At Barron’s annual investment conference, Musk had no comment about the layoffs themselves but blamed his ongoing cost and revenue challenges on activists who had called on advertisers to leave Twitter. “We’ve done our absolute best to appease them and nothing is working,” Musk said.”
Twitter first came to Boulder in 2014 with its acquisition of the social media application programming interface company Gnip Inc.
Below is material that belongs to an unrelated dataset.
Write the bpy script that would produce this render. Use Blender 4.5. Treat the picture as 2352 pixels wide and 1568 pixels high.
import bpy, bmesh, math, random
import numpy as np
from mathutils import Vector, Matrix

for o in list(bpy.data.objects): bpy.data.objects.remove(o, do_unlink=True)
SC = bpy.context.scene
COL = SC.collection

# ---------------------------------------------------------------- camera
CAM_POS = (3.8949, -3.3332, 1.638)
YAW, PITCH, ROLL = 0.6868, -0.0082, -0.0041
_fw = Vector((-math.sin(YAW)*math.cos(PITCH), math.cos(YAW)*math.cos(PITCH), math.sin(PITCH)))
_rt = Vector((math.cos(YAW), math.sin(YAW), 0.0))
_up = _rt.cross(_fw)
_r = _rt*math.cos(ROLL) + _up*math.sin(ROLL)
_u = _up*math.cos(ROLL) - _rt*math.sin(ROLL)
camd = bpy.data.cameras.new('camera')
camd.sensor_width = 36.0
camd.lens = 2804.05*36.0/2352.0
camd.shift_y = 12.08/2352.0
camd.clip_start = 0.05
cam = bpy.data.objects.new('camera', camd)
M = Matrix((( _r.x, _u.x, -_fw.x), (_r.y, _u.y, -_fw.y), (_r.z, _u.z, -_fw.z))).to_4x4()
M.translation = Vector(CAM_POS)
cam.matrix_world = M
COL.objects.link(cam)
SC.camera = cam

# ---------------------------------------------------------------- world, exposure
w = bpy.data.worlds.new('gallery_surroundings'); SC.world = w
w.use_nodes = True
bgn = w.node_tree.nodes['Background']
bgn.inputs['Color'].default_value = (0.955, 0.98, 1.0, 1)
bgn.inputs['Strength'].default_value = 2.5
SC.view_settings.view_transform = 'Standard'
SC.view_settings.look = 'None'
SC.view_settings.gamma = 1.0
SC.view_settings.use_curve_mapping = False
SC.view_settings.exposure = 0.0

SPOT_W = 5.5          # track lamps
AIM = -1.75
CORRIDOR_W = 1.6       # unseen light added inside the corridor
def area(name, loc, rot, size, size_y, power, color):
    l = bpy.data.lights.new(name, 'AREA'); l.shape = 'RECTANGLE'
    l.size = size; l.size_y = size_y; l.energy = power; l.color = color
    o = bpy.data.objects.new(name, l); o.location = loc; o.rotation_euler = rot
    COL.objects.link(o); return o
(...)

It expanded its presence in 2016 by leasing 30,000 square feet in the Wencel Building in downtown Boulder, doubling its employee count in the city to about 200.
Then in 2020, it leased 65,000 square feet in the S’Park office park in northeast Boulder, bringing its headcount to around 300. Earlier this year, Twitter vacated its Wencel Building offices.
“Twitter has been a faithful member of our technology ecosystem, a leader rooted in innovations that are rooted in Boulder — and that goes back to Gnip,” Tayer said. “That type of innovation and that character of business will continue to thrive in Boulder without the machinations of any single business.”
Some Twitter users expressed wariness about the direction Musk would take the 16-year-old platform and what sorts of users that would attract and lose.
“If the type of people on the platform dramatically shifts, then that’s going to change the platform just as much as actual design decisions change the platform, such as charging for verification or changing the way they do content moderation,” said Casey Fiesler, associate professor of information science at the University of Colorado Boulder, in an interview with Inside Higher Ed.
Musk’s younger brother, Kimbal Musk, founded the Boulder-based restaurant chain that includes The Kitchen and NextDoor Eatery locations.
Editor’s note: This article has been updated to reflect that Elon Musk is considered a co-founder of Tesla and to include information on a WARN Act filing.